For the owners of Ill Mannered Brewing Co., their first year in business was a year worth toasting.

For the owners of Ill Mannered Brewing Co., their first year in business was a year worth toasting.

Four friends -- Tom Ayers of Dublin, Ryan Romer-Jordan of Hilliard and Greg Dannemiller and Brian Mathias of Columbus -- opened the brewery the first week of September 2015. At the time, Ayers said they chose to locate in Powell because no craft breweries existed between Worthington and Delaware.

Turns out, the decision to move into an empty storefront on Grace Drive was a good one.

"We exceeded pretty much everything we expected," Ayers said. "The response from the community's been great. The taproom's been packed all the time."

About four months ago, the business purchased two large fermenters that tripled the brewery's capacity.

"For a while, when we were brewing with just the smaller fermenters, we were actually having trouble keeping up with the demand from the taproom and the local restaurants," Ayers said.

After increasing capacity, the brewery continued to supply local restaurants, including Kraft House No. 5, Local Roots and Gallo's Tap Room, which recently opened across the street from Ill Mannered Brewing Co.
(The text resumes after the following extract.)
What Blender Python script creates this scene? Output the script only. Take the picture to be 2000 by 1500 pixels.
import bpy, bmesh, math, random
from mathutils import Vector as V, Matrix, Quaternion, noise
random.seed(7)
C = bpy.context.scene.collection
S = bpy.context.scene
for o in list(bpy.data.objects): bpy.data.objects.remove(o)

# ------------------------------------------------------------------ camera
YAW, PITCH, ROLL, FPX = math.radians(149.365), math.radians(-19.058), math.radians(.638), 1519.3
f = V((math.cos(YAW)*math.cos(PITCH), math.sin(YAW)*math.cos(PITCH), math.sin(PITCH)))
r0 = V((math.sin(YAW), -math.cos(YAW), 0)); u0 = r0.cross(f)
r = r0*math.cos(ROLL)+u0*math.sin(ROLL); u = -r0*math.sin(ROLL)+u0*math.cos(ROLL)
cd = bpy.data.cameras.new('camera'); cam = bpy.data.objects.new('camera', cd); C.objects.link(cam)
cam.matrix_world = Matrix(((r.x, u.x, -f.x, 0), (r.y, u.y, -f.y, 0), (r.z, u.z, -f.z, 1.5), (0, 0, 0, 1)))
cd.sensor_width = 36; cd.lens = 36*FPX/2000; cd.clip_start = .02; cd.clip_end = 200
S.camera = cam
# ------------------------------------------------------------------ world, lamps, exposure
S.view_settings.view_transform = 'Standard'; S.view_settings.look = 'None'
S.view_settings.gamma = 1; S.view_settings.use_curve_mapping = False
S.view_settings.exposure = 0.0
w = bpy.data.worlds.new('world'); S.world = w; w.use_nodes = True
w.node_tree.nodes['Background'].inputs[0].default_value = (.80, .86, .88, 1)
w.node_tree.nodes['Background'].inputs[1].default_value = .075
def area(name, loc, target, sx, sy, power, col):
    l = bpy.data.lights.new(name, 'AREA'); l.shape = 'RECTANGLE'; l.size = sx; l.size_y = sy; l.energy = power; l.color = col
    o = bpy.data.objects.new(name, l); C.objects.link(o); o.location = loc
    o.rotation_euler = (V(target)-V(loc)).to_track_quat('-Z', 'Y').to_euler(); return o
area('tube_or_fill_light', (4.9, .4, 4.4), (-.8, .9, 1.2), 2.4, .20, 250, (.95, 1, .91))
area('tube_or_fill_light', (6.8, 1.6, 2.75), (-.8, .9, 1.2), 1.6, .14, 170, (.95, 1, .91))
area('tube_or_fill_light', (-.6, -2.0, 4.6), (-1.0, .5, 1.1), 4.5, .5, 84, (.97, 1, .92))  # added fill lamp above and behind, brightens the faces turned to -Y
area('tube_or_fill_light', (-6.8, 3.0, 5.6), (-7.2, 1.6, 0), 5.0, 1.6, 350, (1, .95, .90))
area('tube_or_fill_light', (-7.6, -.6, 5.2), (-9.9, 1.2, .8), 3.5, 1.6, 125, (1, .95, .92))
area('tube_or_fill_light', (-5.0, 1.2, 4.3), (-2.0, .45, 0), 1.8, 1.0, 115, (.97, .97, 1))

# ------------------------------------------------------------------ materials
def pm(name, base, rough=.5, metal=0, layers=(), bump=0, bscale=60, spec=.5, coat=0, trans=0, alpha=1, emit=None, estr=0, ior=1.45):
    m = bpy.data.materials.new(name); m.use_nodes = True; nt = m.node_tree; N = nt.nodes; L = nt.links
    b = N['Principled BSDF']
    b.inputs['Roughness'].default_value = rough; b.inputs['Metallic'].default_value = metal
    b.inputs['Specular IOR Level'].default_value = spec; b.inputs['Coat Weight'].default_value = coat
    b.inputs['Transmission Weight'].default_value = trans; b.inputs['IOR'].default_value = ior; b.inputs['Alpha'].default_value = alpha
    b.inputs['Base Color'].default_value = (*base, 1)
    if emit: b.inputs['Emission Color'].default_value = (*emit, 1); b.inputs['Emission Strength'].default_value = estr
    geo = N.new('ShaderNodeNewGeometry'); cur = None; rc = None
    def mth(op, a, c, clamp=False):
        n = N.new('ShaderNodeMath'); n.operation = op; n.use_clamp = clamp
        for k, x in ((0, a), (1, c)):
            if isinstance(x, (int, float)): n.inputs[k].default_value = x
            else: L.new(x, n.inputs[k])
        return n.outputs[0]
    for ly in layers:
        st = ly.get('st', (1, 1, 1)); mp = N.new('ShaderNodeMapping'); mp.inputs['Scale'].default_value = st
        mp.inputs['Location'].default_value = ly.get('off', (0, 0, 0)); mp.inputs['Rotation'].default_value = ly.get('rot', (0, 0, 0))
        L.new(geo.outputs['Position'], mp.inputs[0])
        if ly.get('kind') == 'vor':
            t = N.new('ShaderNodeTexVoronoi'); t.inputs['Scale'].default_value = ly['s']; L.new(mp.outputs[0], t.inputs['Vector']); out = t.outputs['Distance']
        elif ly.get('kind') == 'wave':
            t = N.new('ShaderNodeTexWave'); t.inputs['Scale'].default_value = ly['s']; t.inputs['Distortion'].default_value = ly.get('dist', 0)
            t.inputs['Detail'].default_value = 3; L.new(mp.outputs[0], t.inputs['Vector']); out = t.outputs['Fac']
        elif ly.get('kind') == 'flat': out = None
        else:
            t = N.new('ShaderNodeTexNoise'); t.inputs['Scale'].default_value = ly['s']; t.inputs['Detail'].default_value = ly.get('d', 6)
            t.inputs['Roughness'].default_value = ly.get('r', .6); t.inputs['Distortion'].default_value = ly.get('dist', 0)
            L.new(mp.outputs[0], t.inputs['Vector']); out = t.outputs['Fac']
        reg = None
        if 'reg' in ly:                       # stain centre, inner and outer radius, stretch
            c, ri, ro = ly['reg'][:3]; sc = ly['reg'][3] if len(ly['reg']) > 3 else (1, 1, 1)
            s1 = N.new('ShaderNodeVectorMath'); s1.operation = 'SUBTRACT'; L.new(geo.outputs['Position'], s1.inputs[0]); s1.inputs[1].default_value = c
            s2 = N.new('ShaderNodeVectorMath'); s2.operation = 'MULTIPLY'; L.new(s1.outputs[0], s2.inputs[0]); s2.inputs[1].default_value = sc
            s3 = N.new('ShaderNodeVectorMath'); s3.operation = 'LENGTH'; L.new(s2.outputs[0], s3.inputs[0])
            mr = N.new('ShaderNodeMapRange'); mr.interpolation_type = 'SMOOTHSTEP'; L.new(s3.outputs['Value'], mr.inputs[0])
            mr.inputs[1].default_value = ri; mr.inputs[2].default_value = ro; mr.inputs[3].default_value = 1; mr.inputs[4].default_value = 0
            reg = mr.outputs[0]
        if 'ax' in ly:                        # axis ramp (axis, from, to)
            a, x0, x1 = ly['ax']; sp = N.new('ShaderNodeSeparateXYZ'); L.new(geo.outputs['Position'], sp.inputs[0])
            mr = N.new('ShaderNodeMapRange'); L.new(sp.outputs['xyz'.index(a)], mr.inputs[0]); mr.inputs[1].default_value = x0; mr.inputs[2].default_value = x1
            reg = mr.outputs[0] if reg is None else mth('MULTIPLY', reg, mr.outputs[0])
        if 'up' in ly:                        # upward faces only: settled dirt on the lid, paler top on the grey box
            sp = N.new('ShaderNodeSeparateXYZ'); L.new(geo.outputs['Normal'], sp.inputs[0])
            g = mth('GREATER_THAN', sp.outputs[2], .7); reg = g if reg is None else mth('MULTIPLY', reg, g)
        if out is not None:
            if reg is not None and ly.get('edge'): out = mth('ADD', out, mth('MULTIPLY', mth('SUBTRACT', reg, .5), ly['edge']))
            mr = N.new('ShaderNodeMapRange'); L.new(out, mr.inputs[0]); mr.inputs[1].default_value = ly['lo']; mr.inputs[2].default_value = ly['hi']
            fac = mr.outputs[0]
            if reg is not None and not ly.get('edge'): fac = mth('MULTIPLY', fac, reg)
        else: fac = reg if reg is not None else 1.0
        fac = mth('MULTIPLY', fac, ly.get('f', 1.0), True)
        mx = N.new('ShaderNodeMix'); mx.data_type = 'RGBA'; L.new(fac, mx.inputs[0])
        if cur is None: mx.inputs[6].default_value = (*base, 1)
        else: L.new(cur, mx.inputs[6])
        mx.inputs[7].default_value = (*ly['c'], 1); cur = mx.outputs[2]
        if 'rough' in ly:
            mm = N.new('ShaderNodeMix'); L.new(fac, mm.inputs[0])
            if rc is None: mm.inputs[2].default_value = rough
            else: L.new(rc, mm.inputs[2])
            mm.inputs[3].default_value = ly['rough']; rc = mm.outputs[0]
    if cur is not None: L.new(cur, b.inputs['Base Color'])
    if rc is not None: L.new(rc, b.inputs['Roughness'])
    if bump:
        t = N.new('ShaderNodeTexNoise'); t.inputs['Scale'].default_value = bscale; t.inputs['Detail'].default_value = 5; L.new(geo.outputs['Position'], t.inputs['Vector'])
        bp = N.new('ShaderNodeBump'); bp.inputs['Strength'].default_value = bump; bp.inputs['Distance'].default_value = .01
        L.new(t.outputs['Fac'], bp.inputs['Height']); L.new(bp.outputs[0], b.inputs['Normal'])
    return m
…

When the brewery opened, all four co-owners had full-time jobs. About the same time Ill Mannered added its new fermenters, Ayers and Dannemiller started working full time at the brewery.

"When knew eventually that would happen, but we didn't think it would happen (that fast)," he said.

The brewery produced more than two dozen different varieties of beer in its first year of operation.

Ayers said adding capacity and full-time employees has allowed the brewery to experiment more frequently with new types of beer.

"That's what's great about having a small brewery," he said. "You can do a lot of experimental stuff and if it doesn't go over well, you're not going to go out of business."

While the brewers are experimenting more, Ill Mannered has continued to produce customers' early favorites such as Powell! Right in the Kisser, an India pale ale.

Ayers said the brewery's co-owners likely will look for room to expand before the business' second anniversary. He said the hope is the business will find additional space to grow within the city.

"We plan on staying," he said.

Even with the brewery's early success, Ayers said he still thinks business has a good chance to increase in its second year.

"It's been a great response and I still feel like half of Powell doesn't know we're here," he said. "Once the word spreads, it's going to be great."